A British engineering firm, Arup, has become the victim of a sophisticated deepfake fraud, resulting in a staggering loss of £20 million. The company confirmed the incident after an employee was tricked into authorizing a large financial transfer following a video call that appeared to be with a senior executive.

Deepfake technology uses artificial intelligence to create realistic and convincing videos that can be used to impersonate real people. In this case, the criminals used a deepfake video to mimic the voice and appearance of a high-level Arup official. The targeted employee, believing they were communicating with legitimate company leadership, authorized a transfer of HK$200 million (roughly £20 million) to an account controlled by the fraudsters.

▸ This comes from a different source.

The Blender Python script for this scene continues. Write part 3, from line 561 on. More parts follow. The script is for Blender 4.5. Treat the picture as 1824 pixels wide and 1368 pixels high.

Hong Kong police had in February reported that a worker at a then-unnamed company had been tricked into transferring vast sums by people on a hoax call “posing as senior officers of the company”.

Arup has now confirmed the report when it wrote that it, “notified the police about an incident of fraud in Hong Kong.”

“Our financial stability and business operations were not affected and none of our internal systems were compromised.” the company added.

The Arup global chief information officer, Rob Greig has said that the company has been a target of multiple unsuccessful attacks before. “Like many other businesses around the globe, our operations are subject to regular attacks, including invoice fraud, phishing scams, WhatsApp voice spoofing, and deepfakes. What we have seen is that the number and sophistication of these attacks has been rising sharply in recent months.”

Arup is a leading consulting engineering firm famously known for providing the structural engineering for the Sydney Opera House including its distinctive concrete shells.

This incident highlights the growing threat of deepfakes in the realm of financial crime. The ability to create such realistic impersonations poses a significant challenge for businesses and individuals alike. Arup did not disclose details of the specific security protocols that were bypassed, but the incident is likely to prompt a reevaluation of internal procedures for authorizing financial transactions.

Experts warn that as deepfake technology continues to develop, these types of scams are likely to become more prevalent. Businesses are advised to implement robust security measures, including multi-factor authentication and employee training programs to educate staff on how to identify potential deepfake scams.